Kete at NDF 2013 / How is Kete different from a wiki?

We often refer to Kete as “wiki inspired”. Wikis are very text based and multimedia integration is usually a manual process and cumbersome. For most wiki software anything but text is sort of bolted on. When we conceived of Kete, we wanted images, audio, video, and documents, as well as discussion to be right at the fore along with text. So all of these types of digital artifacts are easily bundled around a topic.

We also wanted this rich information to be easily reusable and shareable, whether it was the metadata itself, or the binary files. Thus our emphasis on open standards, such as having an OAI-PMH repository for all public metadata on a site and support for very specific RSS feeds. Again, multimedia is given importance, even within our RSS feeds, so it’s easy to use Kete to host podcasts for example or using it with different discovery tools such a the Cooliris.com plugin which makes a great digital kiosk.

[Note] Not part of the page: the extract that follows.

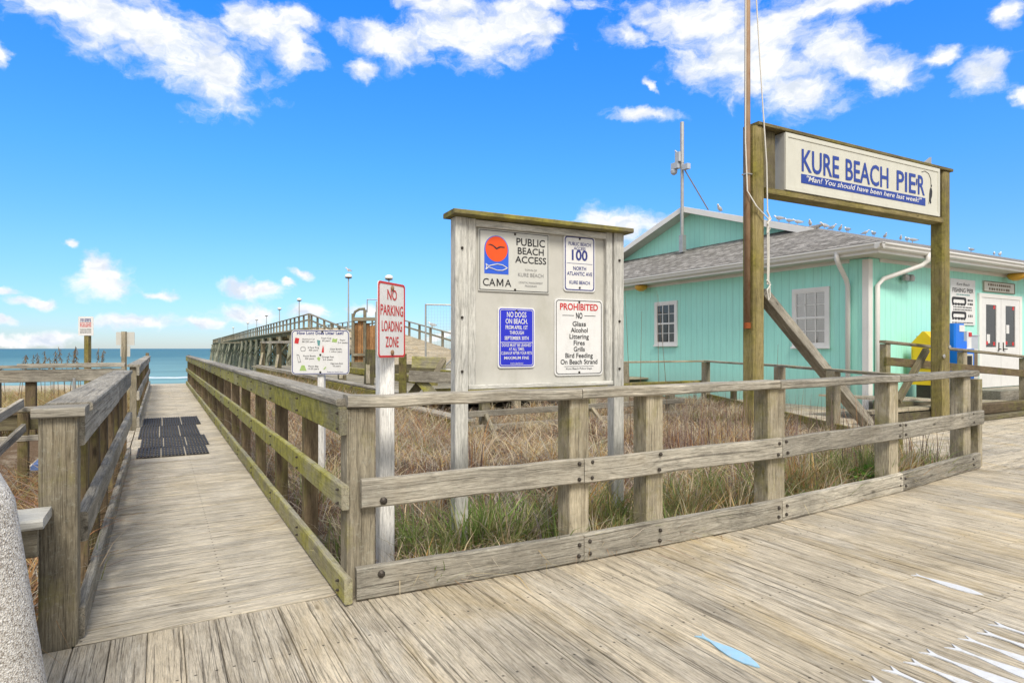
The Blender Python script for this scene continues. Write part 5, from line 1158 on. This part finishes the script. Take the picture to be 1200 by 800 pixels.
# thatch, lying flat
P = area(23000, 1, 11, 3, 10.4, bed); n = len(P)
o1 = blades(P, rng.uniform(.18, .48, n), rng.uniform(.005, .013, n), rng.uniform(.7, 2.0, n), pick(n, [TAN, RUST, PURP, GREY, STRAW], [2, 1.6, 2.6, 4.5, 4]), 'dry_grass')
tag(o1, kind='stuff', label='tangled dry brown thatch in the fenced bed', cat='grass')
def clump_grass(n_cl, x0, x1, y0, y1, ok, kinds, wts, name, label, per=(35, 80), spread=.07):
    Cn = area(n_cl, x0, x1, y0, y1, ok); Ps = []; Hs = []; Bs = []; Cs = []; Ws = []
    for c in Cn:
        kd = kinds[rng.choice(len(kinds), p=np.array(wts)/sum(wts))]; m = int(rng.integers(*per))
        P = c[None, :]+np.concatenate([rng.normal(0, spread*rng.uniform(.6, 1.5), (m, 2)), np.zeros((m, 1))], 1)
        g = ok(P[:, 0], P[:, 1]); P = P[g]; m = len(P)
        if m == 0: continue
        Ps.append(P); hh = kd[0]*rng.uniform(.65, 1.2)*(.66 if c[1] > 6 else 1); Hs.append(hh*rng.uniform(.5, 1.05, m)); Bs.append(rng.uniform(*kd[1], m)); Cs.append(pick(m, kd[2], kd[3])); Ws.append(rng.uniform(.005, .014, m))
    P = np.concatenate(Ps)
    return tag(blades(P, np.concatenate(Hs), np.concatenate(Ws), np.concatenate(Bs), np.concatenate(Cs), name), kind='stuff', label=label, cat='grass')
ORG = (.56, .34, .12)
KINDS = [(.55, (.1, .8), [TAN, STRAW, ORG, GREY], [2.5, 4, 1.3, 2.5]), (.42, (.4, 1.6), [STRAW, GREY, TAN], [4, 3, 2]), (.45, (.15, .9), [OLV, GRN, STRAW, TAN], [3, 3, 2, 1]), (.34, (.5, 1.8), [RUST, ORG, PURP], [3, 2, 2]), (.50, (.05, .5), [PURP, (.17, .11, .09), RUST, GREY], [3, 2, 2, 1])]
clump_grass(320, 1, 11, 3, 10.4, bed, KINDS, [4, 3.2, 2.2, 2, 1.6], 'tall_dry_grass', 'straw, rust and olive grass clumps in the fenced bed')
def front(x, y): return bed(x, y) & (y < np.interp(x, [p[0] for p in FENCE], [p[1] for p in FENCE])+.75)
clump_grass(95, 1.3, 7.6, 3, 4.1, front, [KINDS[2], KINDS[0], KINDS[3], (.5, (.1, .8), [GRN, OLV, (.25, .32, .10)], [3, 2, 2])], [3, 2, 2, 2.5], 'green_edge_grass', 'green and orange grass along the foot of the fence', spread=.05)
# brush strip between ramp and approach, and left of the ramp
def strip(x, y): return (x > 1.02) & (x < 3.7+.01*y) & (y > 7)
P = area(15000, 1, 3.9, 7, 26, strip); n = len(P)
o3 = blades(P, rng.uniform(.25, .65, n), rng.uniform(.006, .013, n), rng.uniform(.3, 1.4, n), pick(n, [TAN, RUST, PURP, GREY, STRAW, OLV], [2, 2.5, 4, 3, 2, 1]), 'dry_brush')
tag(o3, kind='stuff', label='dry brush between the ramp and the pier approach', cat='grass')
def lstrip(x, y): return (x < -.55) & (((y > 3.6) & (y < 8.6)) | (y > 12.1))
P = area(46000, -4.5, -.5, 3.4, 20, lstrip); P = P[(P[:, 1] < 9) | (P[:, 0] > -3.2) | (rng.random(len(P)) < .6)]; n = len(P); far = P[:, 1] > 12
Hh = np.where(far, rng.uniform(.2, .55, n), np.where(P[:, 1] > 5.2, rng.uniform(.25, .75, n), rng.uniform(.12, .38, n))); Cc = pick(n, [RUST, TAN, PURP, (.33, .19, .10), GRN, GREY], [4, 2, 2.5, 3, .7, 1.5]); Cf = pick(n, [TAN, OLV, STRAW, RUST], [3, 2.5, 2, 1.5]); Cc[far] = Cf[far]
o4 = blades(P, Hh, rng.uniform(.006, .016, n), rng.uniform(.4, 1.7, n), Cc, 'dry_weeds')
tag(o4, kind='stuff', label='reddish brown weeds and litter left of the ramp', cat='grass')
def nearleft(x, y): return (x < -.52) & (y < 8.7)
P = area(15000, -3.6, -.5, 3.7, 8.7, nearleft); n = len(P)
tag(blades(P, rng.uniform(.22, .62, n), rng.uniform(.006, .016, n), rng.uniform(.5, 1.9, n), pick(n, [RUST, (.36, .22, .13), GREY, PURP, TAN, GRN], [3, 3, 3, 2, 2, .6]), 'dry_weeds'), kind='stuff', label='matted brown brush beside the left ramp railing', cat='weeds')
# green tufts along the fence, each a thing
def tuft(x, y, n, h, r, cols, w, label, group=None, wd=(.006, .011)):
    P = np.stack([x+rng.normal(0, r, n), y+rng.normal(0, r*.7, n)], 1); P[:, 1] = np.maximum(P[:, 1], np.interp(P[:, 0], [p[0] for p in FENCE], [p[1] for p in FENCE])+.08)
    P = np.concatenate([P, ground_z(P[:, 0], P[:, 1])[:, None]-.02], 1)
    o = blades(P, rng.uniform(.55, 1.0, n)*h, rng.uniform(*wd, n), rng.uniform(.15, .9, n), pick(n, cols, w), 'grass_tuft'); tag(o, label, 'grass tuft', group)
GG = [GRN, OLV, STRAW, (.24, .36, .09)]
tuft(1.86, 3.60, 170, .52, .09, GG, [4, 2, 1, 3], 'bright green grass tuft at the foot of the left notice board post', 'green grass tufts along the fence', (.010, .017))
tuft(1.60, 3.72, 110, .40, .07, GG, [3, 2, 1, 2], 'green grass tuft between the parking sign post and the notice board', 'green grass tufts along the fence')
tuft(1.12, 4.15, 120, .45, .08, GG, [3, 3, 2, 1], 'pale green grass tuft inside the ramp railing behind the fence corner', 'green grass tufts along the fence')
tuft(2.12, 3.55, 150, .48, .10, [GRN, OLV, GREY, STRAW], [2, 3, 2, 2], 'grey green grass tuft left of the second fence post', 'green grass tufts along the fence', (.008, .014))
tuft(2.72, 3.50, 220, .62, .14, [OLV, GRN, TAN, RUST], [4, 2, 2, 1], 'olive grass tuft between the second and third fence posts', 'green grass tufts along the fence')
tuft(3.50, 3.45, 220, .62, .12, [OLV, GRN, TAN, RUST], [3, 3, 2, 2], 'olive and orange grass tuft just right of the third fence post', 'green grass tufts along the fence')
tuft(3.92, 3.42, 200, .55, .12, [OLV, GRN, TAN, RUST], [2, 2, 3, 2], 'straw green grass tuft left of the wide fence post', 'green grass tufts along the fence')
tuft(4.75, 3.40, 220, .60, .13, [OLV, TAN, GRN, RUST], [2, 3, 2, 2], 'yellow green grass tuft right of the wide fence post', 'green grass tufts along the fence')
tuft(5.35, 3.48, 180, .55, .13, [TAN, OLV, STRAW, RUST], [3, 2, 2, 2], 'dry yellow grass tuft left of the leafy green weed', 'green grass tufts along the fence')
tuft(6.75, 3.55, 420, .38, .26, [RUST, OLV, GRN], [3, 1, 2], 'reddish low grass tuft near the right end of the fence', 'green grass tufts along the fence')
tuft(-.36, 4.15, 26, .55, .04, [STRAW, OLV, GRN], [4, 2, 1], 'thin straw tuft poking through the left ramp railing')
# reddish stems
P = np.stack([rng.uniform(4.6, 7.6, 380), rng.uniform(3.5, 6.2, 380)], 1); P = P[bed(P[:, 0], P[:, 1])]; P = np.concatenate([P, ground_z(P[:, 0], P[:, 1])[:, None]], 1); n = len(P)
tag(blades(P, rng.uniform(.45, .95, n), rng.uniform(.006, .010, n), rng.uniform(.02, .25, n), pick(n, [PURP, (.13, .085, .075), RUST], [4, 3, 1]), 'weed_stems'), kind='stuff', label='dark purple upright weed stems', cat='weeds')
# leafy green weeds
def leafy(x, y, n, size, label, hang=False):
    t = thing('leafy_weed', (x, y, 0), label, 'weed')
    mb = MB(); mb.c = []
    z0 = float(ground_z(x, y))
    for i in range(n):
        a = random.uniform(0, 6.28); rr_ = random.uniform(.1, 1)*size; h = z0+random.uniform(.04, .9)*size*1.3
        c = Vector((x+math.cos(a)*rr_, y+math.sin(a)*rr_*.7, h)); L = random.uniform(.05, .10); d = Vector((math.cos(a), math.sin(a), random.uniform(-.4, .6))).normalized(); s_ = d.cross(Vector((0, 0, 1))).normalized()
        up = s_.cross(d); o = len(mb.v)
        mb.raw([c, c+d*L*.4+s_*L*.28+up*.006, c+d*L, c+d*L*.4-s_*L*.28+up*.006, c+d*L*.45], [(0, 1, 4), (1, 2, 4), (0, 4, 3), (4, 2, 3)])
        q = random.uniform(.7, 1.3); mb.c += [(.10*q, .25*q, .03*q, 1)]*5
    mb.build('leaves', M['blade'], t)
    mb = MB(); mb.c = []
    for i in range(7):
        a = random.uniform(0, 6.28); mb.tube([(x, y, z0-.02), (x+math.cos(a)*size*.4, y+math.sin(a)*size*.3, z0+size*.6), (x+math.cos(a)*size*.8, y+math.sin(a)*size*.5, z0+size)], .004, 4)
    mb.c = [(.10, .14, .04, 1)]*len(mb.v); mb.build('stem', M['blade'], t)
leafy(5.72, 3.36, 110, .22, 'bright green leafy weed by the kerb left of the fourth fence post')
leafy(3.98, 3.30, 40, .11, 'small green leafy weed at the foot of the wide fence post')
leafy(-1.0, 5.6, 50, .20, 'green leafy weed among brown litter left of the ramp')
# tall dry stalks
def stalk(x, y, z0, h, lean, name, label, group, r=.006, head=True):
    mb = MB(); mb.c = []; d = Vector((lean, random.uniform(-.04, .04), 1))
    pts = [Vector((x, y, z0))+Vector((d.x*h*(f**1.6), d.y*h*f, h*f)) for f in (0, .25, .5, .75, 1)]
    mb.tube(pts, [r, r, r*.8, r*.6, r*.4], 5)
    if head:
        for k in range(16):
            f = .72+.28*k/16; p = pts[3]+(pts[4]-pts[3])*((f-.72)/.28); a = random.uniform(0, 6.28); q = p+Vector((math.cos(a)*.05, math.sin(a)*.05, -.03-random.uniform(0, .05)))
            mb.board(p, q, .012, .006, c=.001)
    mb.c = [(.24, .18, .12, 1)]*len(mb.v)
    tag(mb.build(name, M['blade']), label, 'plant', group)
for i in range(22):
    px_ = random.uniform(0, 118); k = (px_-600)/720; d = random.uniform(12.5, 16); x = d*(math.cos(HEAD)*k+math.sin(HEAD)); y = d*(math.cos(HEAD)-math.sin(HEAD)*k)
    stalk(x, y, 0, random.uniform(.95, 1.36), random.uniform(-.12, .12), 'sea_oat', 'dark dry sea oat stalk standing against the sea on the left', 'sea oats against the sea', r=.007)
for x, y, h, ln, lb in ((4.99, 5.78, 2.05, -.03, 'tallest dry stalk just right of the notice board'), (5.06, 5.70, 1.75, .03, 'second dry stalk right of the notice board'), (5.30, 5.62, 2.0, -.02, 'thin dry stalk below the small window, left one'), (5.40, 5.57, 1.95, -.09, 'leaning dry stalk below the small window'), (6.9, 5.2, 1.35, .02, 'short dry stalk right of the left sign pile')):
    stalk(x, y, 0, h, ln, 'dry_stalk', lb, 'tall dry stalks by the notice board', r=.0042, head=False)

Kete was also viewed as a part of a larger information ecosystem, as such it has tools for easily pulling data from site administrator configured sources (other Kete, or search aggregation sources like Digital New Zealand or even Twitter, anything that uses OpenSearch standard). Here’s an example of Kete site’s search showing material from a library’s catalog, some of the library’s other digital resources, and the Digital New Zealand search aggregation service under “More Resources”:

http://chinesecommunity.org.nz/en/site/search/topics/for/silver?search_terms=silver

Here’s a search on Kete.net.nz for information about Kete Horowhenua, with results from Digital New Zealand and Twitter:

http://kete.net.nz/en/site/search/topics/for/kete+horowhenua?search_terms=kete+horowhenua

Another example, this time showing results pulled in from another Kete site along with Digital New Zealand:

http://horowhenua.kete.net.nz/en/site/search/topics/for/council+minutes?search_terms=council+minutes

So we try to make it easy to pull in relevant material from other sources, but we also make it easy to push the local Kete site data out again. Here’s a new feature in Koha that does a parallel search of Kete Horowhenua along side search results from its catalog:

http://opac.koha.catalystdemo.net.nz/cgi-bin/koha/opac-search.pl?q=maori+battalion

or here are Kete Horowhenua items showing along side Te Papa’s collection results through the Digital New Zealand service:

http://collections.tepapa.govt.nz/search.aspx?term=anzac

To summarize, Kete’s differences from wiki as giving equal importance to multimedia items as text and that Kete was designed from the beginning to be apart of a larger ecosystem of information, rather than only a narrow silo of text.